Malakoff launches biomass co-firing project, targets 15% capacity by 2027


Tanjung Bin Power Plant in Malaysia. (Photo: Malakoff Corporation)

Malakoff Corporation, a Malaysian energy group, has recently launched its biomass co-firing project at its 2,100 MW coal-fired Tanjung Bin Power Plant (TBPP) in Pontian, Johor. It aims to co-fire up to 15% biomass with coal by 2027. 

This initiative, a key project of the National Energy Transition Roadmap (NETR), shows Malakoff’s commitment to assisting Malaysia’s target of reducing carbon intensity by 45% by 2030 and increasing the renewables capacity mix from 40% to 70% by 2050. 

After accomplishing a trial run with up to 0.5% biomass co-firing in December 2022, the company has completed the construction and commissioning of its 2% biomass co-firing installation in the first quarter of 2024, with the plan to rise from 3% to 5% in 2025, reaching a target capacity of at least 15% by 2027. 

The implementation of a 15% biomass co-firing initiative alongside coal is anticipated to substantially reduce carbon dioxide emissions, equivalent to planting approximately 141 millions mature trees.

This move aligns with Malaysia’s commitment to a fair energy transition, striving for a greener economy with inclusive opportunities, employment, and addressing the Energy Trilemma of security, sustainability, and affordability. Malakoff is actively exploring advanced Japanese and European technologies for biomass co-firing and handling equipment to maximize efficiency during commercial deployment.

(Image: Malakoff Corporation)

Innovations like "smart silo systems" for storing various biomass fuels and the use of torrefied pellets are being considered to streamline operations.

Anwar Syahrin, the group chief executive officer, highlighted these advancements as potential means to reduce reliance on coal firing, showcasing Malakoff’s dedication to adopting sustainable energy solutions.

He emphasized the importance of sustaining Malaysia's economic growth and ensuring energy security, particularly with Malakoff's significant share of Peninsular Malaysia's generation capacity. Malakoff aims to transition to renewables and neutralize its carbon footprint, in line with the industry's growing focus on sustainability and ESG principles, with a particular focus on increasing biomass co-firing capacity in its thermal business.

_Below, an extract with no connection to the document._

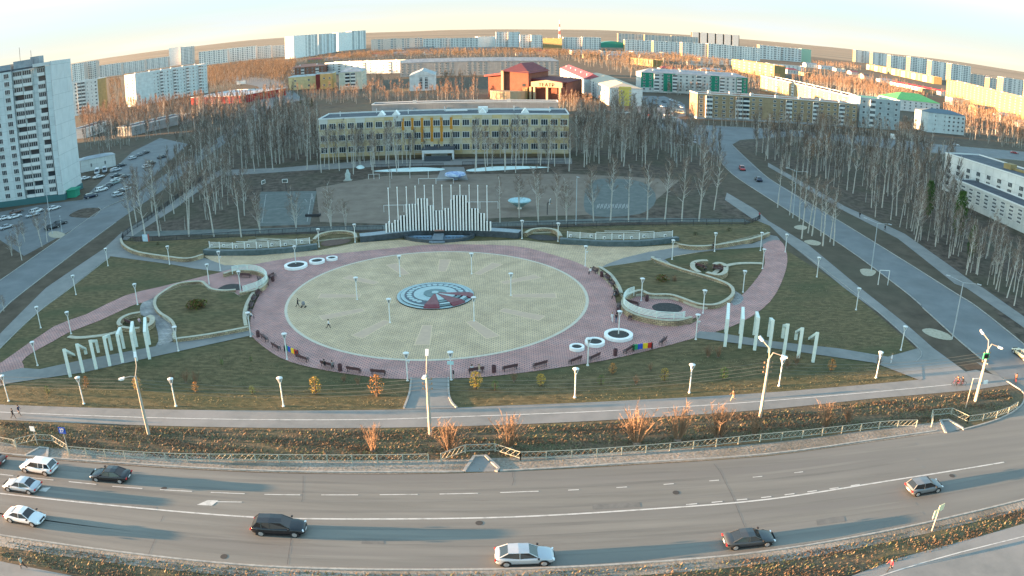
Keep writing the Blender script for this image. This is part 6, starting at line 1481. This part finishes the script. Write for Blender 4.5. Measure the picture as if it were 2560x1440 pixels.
for x, y, lab in ((395, 612, 'tiny dark shrub beside the information stand'), (1738, 588, 'tiny dark shrub on the lawn behind the right music screen'), (1822, 577, 'tiny dark shrub nearest the right corner of the park')): 
    e = pine_proto(17, (.07, .08, .03), 'low_shrub', 120, .6, .7, None, False); e.location = G(x, y, .3); tag(e, lab, 'shrub')
# ------------------------------------------------------------------ rough dry grass and leaves on the verges
def litter(polys, n, label, ms, seed, name='dry_grass', s=(.10, .34), up=.8):
    rs = random.Random(seed); mb = MB()
    pgs = [P(p) for p in polys]; ar = []
    for pg in pgs: ar.append(abs(sum(pg[i].x * pg[(i + 1) % len(pg)].y - pg[(i + 1) % len(pg)].x * pg[i].y for i in range(len(pg)))) / 2)
    cl = [(rs.uniform(0, 1), rs.uniform(0, 1)) for _ in range(40)]
    for pg, A in zip(pgs, ar):
        xs, ys = [p.x for p in pg], [p.y for p in pg]; c = 0; N = int(n * A / sum(ar))
        while c < N:
            x, y = rs.uniform(min(xs), max(xs)), rs.uniform(min(ys), max(ys))
            if not inside((x, y), pg): continue
            nv = math.sin(x * .31 + 1.7 * math.sin(y * .9)) + math.sin(x * .83 + y * 1.9) * .7 + math.sin(y * 2.6 + x * .12)
            if nv < rs.uniform(-2.2, 1.2): c += 1; continue
            c += 1; a = rs.uniform(0, 6.28); L = rs.uniform(*s); w = L * rs.uniform(.12, .3)
            t = (x + math.cos(a) * L * .7, y + math.sin(a) * L * .7, Z * 2 + L * rs.uniform(.1, up)); q = (-math.sin(a) * w, math.cos(a) * w)
            mb.face([(x - q[0], y - q[1], Z * 2), (x + q[0], y + q[1], Z * 2), t], rs.randrange(len(ms)) if nv < 1.0 else 0)
    mb.build(name, ms, label=label, kind='stuff', uv=False)
Ms = [mat('dry_leaf', (.16, .1, .058), (.12, .078, .046), 3), mat('straw', (.26, .2, .12), (.2, .155, .09), 3), mat('olive_blade', (.11, .12, .05)), mat('dead_brown', (.17, .11, .07))]
litter(['0,1055 640,1075 1280,1067 1920,1029 2430,980 2520,975 2535,1005 2480,1035 2400,1050 1920,1098 1280,1145 640,1152 300,1142 0,1105'], 60000, 'dry grass, fallen leaves and weeds on the verge between the footway and the railing', Ms, 1)
litter(['0,1352 640,1425 1280,1430 1920,1392 2560,1268 2560,1305 2130,1436 2000,1520 1280,1560 640,1520 300,1460 80,1412 0,1396'], 32000, 'dry grass and fallen leaves on the verge below the main road', Ms, 2)
litter(['0,1015 300,1022 640,1024 1010,1020 1020,955 800,930 640,870 400,905 200,940 40,965 0,960', '1140,1018 1280,1012 1600,997 1920,978 2290,947 2185,912 1920,878 1735,850 1560,900 1290,945 1125,955'], 42000, 'short withered grass on the near lawns', [mat('lawn_straw', (.2, .17, .09)), mat('lawn_green', (.085, .1, .04)), mat('lawn_brown', (.13, .1, .06))], 3, 'lawn_tufts', (.06, .18), .7)
litter(['2240,885 2296,882 2280,862 2200,800 2000,650 1930,790 1860,810 1800,828 1920,852 2100,872', '10,1128 320,1158 640,1175 1000,1178 1280,1174 1600,1156 1920,1135 2200,1098 2340,1076 2330,1071 1920,1113 1280,1156 640,1163 300,1152 0,1118'], 16000, 'tufts along the road shoulder and on the right lawn', Ms[1:], 5, 'dry_grass', (.06, .2), .6)
# ------------------------------------------------------------------ vehicles
def paint(nm, c, rough=.3, metal=0.0): return mat('paint_' + nm, c, rough=rough, metal=metal, spec=.6)
PT = {'white': paint('white', (.62, .63, .64)), 'silver': paint('silver', (.42, .45, .48), .3, .3), 'black': paint('black', (.014, .015, .018), .2), 'navy': paint('navy', (.015, .022, .05), .22), 'grey': paint('grey', (.14, .15, .16)), 'dark': paint('dark_grey', (.04, .045, .05)), 'brown': paint('brown', (.12, .07, .055)), 'red': paint('red', (.35, .03, .03)), 'cream': paint('cream', (.6, .5, .33)), 'green': paint('grey_green', (.2, .27, .26)), 'yellow': paint('yellow', (.6, .4, .05))}
M_car_glass = mat('car_glass', (.012, .016, .02), rough=.08, spec=.8); M_tyre = mat('tyre', (.02, .02, .02)); M_rim = mat('rim', (.4, .41, .42), rough=.35, metal=.5)
M_hl = mat('headlight', (.75, .78, .8), rough=.1); M_tl = mat('taillight', (.45, .02, .02), rough=.2); M_trimb = mat('car_trim', (.02, .02, .022), rough=.6); M_plate = mat('number_plate', (.7, .7, .7))
KD = {  # length, width, belt z, hood z, roof z, deck z, cabin: rear base, rear roof, front roof, front base (fractions of the length from the rear)
 'sedan': (4.55, 1.78, .86, .80, 1.34, .92, .10, .30, .56, .74), 'coupe': (4.75, 1.88, .95, .92, 1.48, 1.02, .03, .22, .56, .74), 'suv': (4.6, 1.85, 1.0, .98, 1.58, 1.05, .01, .09, .60, .76), 'wagon': (4.85, 1.9, .98, .95, 1.56, 1.04, .01, .13, .57, .75), 'hatch': (4.05, 1.72, .9, .88, 1.46, .98, .01, .13, .56, .78), 'van': (5.2, 1.95, 1.15, 1.1, 2.1, 1.3, .0, .02, .78, .9)}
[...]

By continually assessing alternative biomass fuels, Malakoff targets achieving a minimum of 15% co-firing readiness by 2027. Despite this shift, ensuring the operational reliability of its plants remains a priority, achieved through meticulous due diligence and planned maintenance outages.

Earlier this year, Malakoff conducted a comprehensive workshop on bioenergy and biomass co-firing in coal power plants for its operations, maintenance, and engineering teams. This workshop aimed to enhance awareness among plant operators, ensuring smooth operations and equipping them with the necessary knowledge to address potential hazards associated with biomass fuel handling and storage.